Migrants in a dinghy paddle their way on Mediterranean Sea to attempt crossing to the Greek island of Kos, as a Turkish Coast Guard ship patrols off the shores off Bodrum | Photo: REUTERS
Migrants in a dinghy paddle their way on Mediterranean Sea to attempt crossing to the Greek island of Kos, as a Turkish Coast Guard ship patrols off the shores off Bodrum | Photo: REUTERS

The Turkish coastguard has intercepted hundreds of migrants on the way to Greece in seven overnight operations on Saturday. 330 people were detained by security forces, state news agency Anadolu reported.

Turkish authorities have stopped 330 migrants in northwestern Turkey including Afghans, Syrians and Palestinians from reaching Europe illegally, the state news agency reported on Sunday.

The migrants attempted to cross from into the Greek island of Lesbos in boats from the Ayvacik district in the Turkish Canakkale province.

The number of people attempting to cross to Lesbos has surged recently. The Turkish coast guard said in a statement that around 700 people had been intercepted on the crossing since August 10. 

500 arrive on Greek islands

Meanwhile, 498 migrants made their way to the Greek islands or the mainland from Turkey between Friday morning and Sunday noon.
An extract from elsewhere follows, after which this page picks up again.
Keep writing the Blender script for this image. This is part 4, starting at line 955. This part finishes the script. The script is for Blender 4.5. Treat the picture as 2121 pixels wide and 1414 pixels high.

"We still don't have final figures. New boats keep arriving," an officer of the Greek coastguard told the German news agency dpa on Sunday. The officer assumes that the higher numbers of migrants are due to the favorable conditions in the Aegean Sea at the moment.

The refugee hotspots on the Greek islands are severely overcrowded, currently holding around 21,000 refugees and migrants at a capacity of 8,900. The Greek government has announced it wants to speed up asylum procedures and plans to allocate more asylum personnel to the Greek islands. In many cases, asylum processes take longer than two years. 

Short, but perilous sea crossing

Mediterranean arrivals into the European Union dropped from 362,753 in 2016 and over a million in 2015 to 172,301 in 2017, according to U.N. data.

Numbers declined sharply since 2015 after Turkey, in exchange for 3 billion euros ($3.3 billion) in European Union aid and a promise to ease visa restrictions for Turkish nationals, began to exert more control on migrants trying to cross to the EU via its territory.

Yet many still attempt the short but perilous sea trip and Turkey remains one of the main launch points, dpa reports.